Repêché en septième ronde (214e au total) par les Kings en 2001, Huet a passé près de huit saisons dans la LNH avant de retourner en Suisse après avoir remporté la Coupe Stanley en 2010 avec les Blackhawks. Et avec la fin de sa carrière internationale, la conclusion de sa carrière professionnelle devrait suivre dans un an.
« Ils m'ont demandé si je voulais faire une autre saison à Lausanne, ils ont pris un gardien qui a un bel avenir et je pense que ce sera une année de transition, a évoqué Huet. Ça lui permettra de s'acclimater et je pourrai l'aider un peu, et ensuite on ne sait jamais, mais je pense quand même que ce sera la fin.
« Je ne l'appréhende pas tant que ça, parce que je pense que je suis allé au bout de ce que j'avais à faire. Je tente de ne pas trop y penser parce que tant que je suis un joueur de hockey, j'essaie de me concentrer là-dessus et de profiter au maximum des moments qui me restent dans les vestiaires et sur la glace. »

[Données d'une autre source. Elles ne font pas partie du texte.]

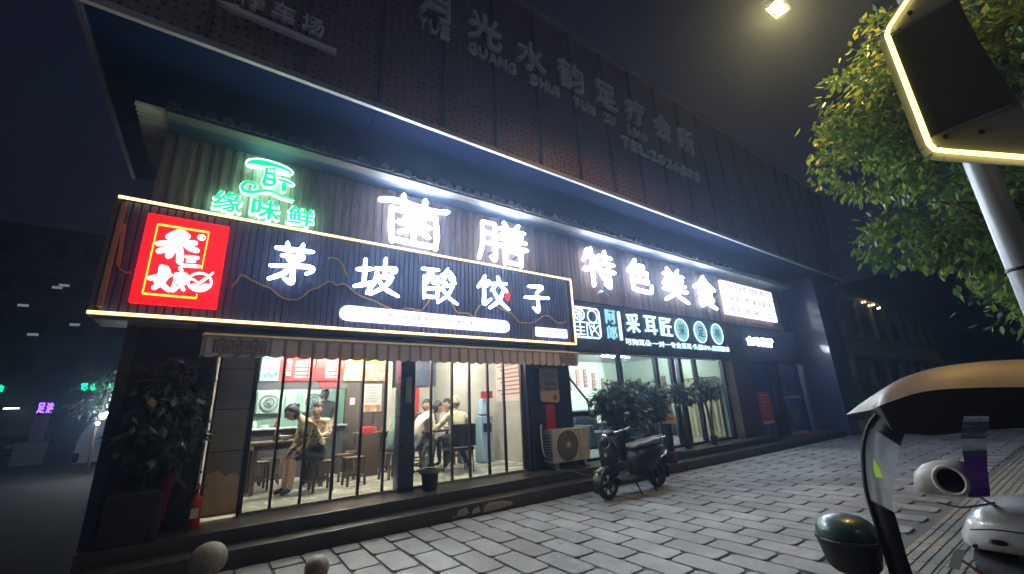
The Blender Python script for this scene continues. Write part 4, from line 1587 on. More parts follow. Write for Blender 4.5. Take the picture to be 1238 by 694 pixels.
# ------------------------------------------------------------------ massage shop sign
es = thing('massage_sign', 'dark slatted sign with pale cyan lit characters and three glowing discs', 'sign', (9.2, 6.3, 2.5))
b = MB()
b.box(5.95, 12.5, 6.34, 6.60, 2.50, 3.60)
b.build('backing', mat('sign_backing', (.05, .04, .04), .8), es)
SL = mat('slat_blue_grey', (.085, .095, .15), .5, .1, var=.2, rand=.15)
sb = MB()
sb.box(0, .046, 0, .035, 0, 1.08)
s1 = sb.build('slat', SL, es, local=True)
for i in range(104):
    o = s1 if i == 0 else bpy.data.objects.new('slat', s1.data)
    if i:
        COL.objects.link(o)
        o.parent = es
    o.location = Vector((5.96 + i * .0628, 6.303, 2.51)) - WLOC[es.name]
b = MB()
b.box(5.94, 12.52, 6.29, 6.345, 3.592, 3.625)
b.box(5.94, 12.52, 6.29, 6.345, 2.475, 2.508)
b.build('rail', DARKF, es)
CY = [E_CYAN, E_CYANS]
CW = [E_CYANW, E_CYANS]
# square emblem of rounded tracery
em = None
b = MB()
ex0, ex1, ez0, ez1 = 6.06, 6.90, 2.80, 3.46
fr = [(ex0, ez0 + .08), (ex0 + .06, ez0), (ex1 - .06, ez0), (ex1, ez0 + .06), (ex1, ez1 - .06), (ex1 - .06, ez1), (ex0 + .06, ez1), (ex0, ez1 - .06)]
b.tube([(p[0], 6.27, p[1]) for p in fr], .020, 6, closed=True)
em = b.build('square_emblem', CW[0], es, smooth=True)
b = MB()
mid = (6.48, 3.13)
b.tube([(6.28 + .15 * cos(t), 6.27, 3.30 + .13 * sin(t)) for t in [tau * k / 16 for k in range(16)]], .013, 6, closed=True)
b.tube([(6.68 + .15 * cos(t), 6.27, 3.28 + .14 * sin(t)) for t in [tau * k / 16 for k in range(16)]], .013, 6, closed=True)
for a, c in (((6.10, 3.12), (6.87, 3.14)), ((6.28, 3.43), (6.28, 3.16)), ((6.14, 3.30), (6.43, 3.30)), ((6.17, 3.40), (6.39, 3.20)), ((6.18, 3.2), (6.39, 3.4)), ((6.48, 3.11), (6.48, 2.84)), ((6.16, 3.02), (6.40, 3.02)), ((6.28, 3.1), (6.28, 2.86)), ((6.14, 2.86), (6.42, 2.86)), ((6.16, 2.94), (6.40, 2.94)), ((6.55, 3.10), (6.62, 2.84)), ((6.62, 3.08), (6.84, 2.86)), ((6.84, 3.08), (6.58, 2.88)), ((6.70, 3.10), (6.70, 2.96))):
    b.tube([(a[0], 6.268, a[1]), (c[0], 6.268, c[1])], .012, 6)
b.build('tracery', CW[0], em)
for ch, z0, z1 in (('阿', 3.16, 3.50), ('郎', 2.80, 3.12)):
    txt('character', ch, 7.12, 7.46, z0, z1, 6.29, CY, es, depth=.035, bev=.012)
b = MB()
b.box(7.56, 7.62, 6.26, 6.295, 2.80, 3.48)
b.build('divider', CW[0], es)
for ch, xc in (('采', 8.06), ('耳', 8.74), ('匠', 9.38)):
    txt('character', ch, xc - .25, xc + .25, 3.0, 3.48, 6.29, CW, es, depth=.04, bev=.016)
for xc, ch in ((10.07, '采'), (10.98, '足'), (11.86, '养')):
    b = MB()
    b.lathe([(.30, 6.295), (.30, 6.265), (.265, 6.258), (.25, 6.262), (0, 6.262)], (xc, 0, 3.21), 28, 'y')
    d_ = b.build('disc', E_CYAN, es, smooth=40)
    b = MB()
    b.tube([(xc + .30 * cos(t), 6.262, 3.21 + .30 * sin(t)) for t in [tau * k / 28 for k in range(28)]], .012, 6, closed=True)
    b.build('disc_rim', E_CYANW, d_)
    txt('disc_character', ch, xc - .15, xc + .15, 3.06, 3.36, 6.259, mat('disc_ink', (.05, .22, .28), .5), d_, depth=.008, bev=.01)
txt('small_lettering', '可掏耳朵·一对一专业采耳·头部SPA·肩颈推拿', 7.72, 12.42, 2.70, 2.86, 6.29, CW, es, depth=.02, bev=.012)

# ------------------------------------------------------------------ massage shop room and glazing
MW = mat('mint_wall', (.60, .72, .64), .7, var=.06, scale=1.5)
b = MB()
b.box(5.56, 12.4, 6.63, 10.4, .20, .295)
tag(b.build('massage_floor', mat('floor_grey', (.30, .31, .32), .35, var=.15)), kind='structure')
b = MB()
b.box(5.56, 12.4, 6.63, 10.4, 2.80, 2.86)
tag(b.build('massage_ceiling', MATS['ceiling_white']), kind='structure')
b = MB()
b.box(5.56, 12.4, 10.3, 10.4, .296, 2.799)
b.box(12.3, 12.4, 6.63, 10.29, .296, 2.799)
tag(b.build('massage_wall', MW), kind='structure')
TUBEM = emit('tube_light_massage', (.94, 1.0, .90), 100.0)
for i, (xx, yy) in enumerate(((7.3, 8.4), (9.8, 8.4), (11.4, 8.0))):
    t_ = thing('tube_lamp', ['massage shop ceiling tube lamp closest to the dividing pier', 'massage shop ceiling tube lamp in the middle of the room', 'massage shop ceiling tube lamp closest to the brick column'][i], 'lamp', (xx, yy, 2.74), group='ceiling tube lamps')
    b = MB()
    b.box(xx - .64, xx + .64, yy - .03, yy + .03, 2.765, 2.798)
    b.build('batten', WHITE, t_)
    b = MB()
    b.tube([(xx - .6, yy, 2.745), (xx + .6, yy, 2.745)], .018, 8)
    b.build('tube', TUBEM, t_)
mg = thing('massage_glazing', 'massage shop glass front in dark navy frames', 'shopfront', (9.2, 6.5, .29))
ms = [5.96, 7.65, 9.03, 9.72, 10.02, 10.76, 12.22]
for i, x_ in enumerate(ms):
    wd_ = .05 if i in (0, 1, 2, 5) else .07
    b = MB()
    b.box(x_ - wd_, x_ + wd_, 6.45, 6.55, .29, 2.47)
    b.build('mullion', DARKF, mg)
for a, c in zip(ms[:-1], ms[1:]):
    if c - a < .4:
        continue
    b = MB()
    b.box(a + .05, c - .05, 6.496, 6.503, .34, 2.46)
    b.build('pane', GLASS, mg)
b = MB()
b.box(5.92, 12.3, 6.44, 6.56, .2905, .34)
b.build('bottom_track', DARKF, mg)
b = MB()
b.box(6.01, 7.60, 6.45, 6.494, 1.17, 1.26)
b.build('transom', DARKF, mg)
b = MB()
b.obox((5.92, 6.40, 1.98), (6.44, 6.40, 1.45), .03, .03)
b.obox((6.44, 6.40, 1.45), (6.47, 6.44, 1.24), .03, .03)
b.build('stay_arm', BLACK, mg)
b = MB()
b.box(9.78, 9.96, 6.43, 6.449, 1.28, 1.34)
b.build('lock', CHROME, mg)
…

De bons souvenirs de Montréal
Dur à croire qu'il y a déjà 13 ans, le directeur général des Canadiens Bob Gainey était allé chercher Huet et Radek Bonk des Kings, cédant en retour le gardien québécois Mathieu Garon et un choix de troisième ronde.
Après des séries éliminatoires mémorables au printemps 2006 contre les Hurricanes de la Caroline et futurs champions de la Coupe Stanley, et des performances étincelantes la saison suivante qui lui ont valu une participation au Match des étoiles de la LNH en janvier 2007, Montréal occupera toujours une place spéciale dans le cœur de Huet.
« Je pense que c'est une des plus belles périodes de ma vie comme sportif, mais aussi humainement parce que j'ai eu beaucoup de plaisir à Montréal, je me suis fait beaucoup d'amis, a-t-il dit. Je n'y retourne pas assez souvent, mais je suis toujours content quand je le fais.
« J'étais assez indécis sur la suite de ma carrière à ce moment-là, je suis arrivé blessé. J'ai beaucoup marché dans la ville au début, j'ai regardé les matchs depuis les estrades, je me suis imprégné de la culture. Je suis resté un peu la bouche ouverte pendant quelques mois, et puis quand j'ai joué, j'ai joué libéré, comme si je n'avais rien à perdre. Ça m'a servi de bonne leçon pour la suite, de jouer pour s'amuser et se faire plaisir. »
Même s'il n'arrive pas à mettre le doigt sur ce qui pourrait être son meilleur moment dans la Ligue nationale, après deux victoires impressionnantes de l'équipe de France contre la Finlande et la Suisse au cours des derniers jours, ce Championnat du monde 2017 de la FIHG devrait figurer parmi les meilleurs moments de sa carrière internationale… n'est-ce pas?
« Je te le dirai dans quelques jours! », a-t-il répondu, avec le sourire sympathique que les Montréalais n'ont certainement pas oublié.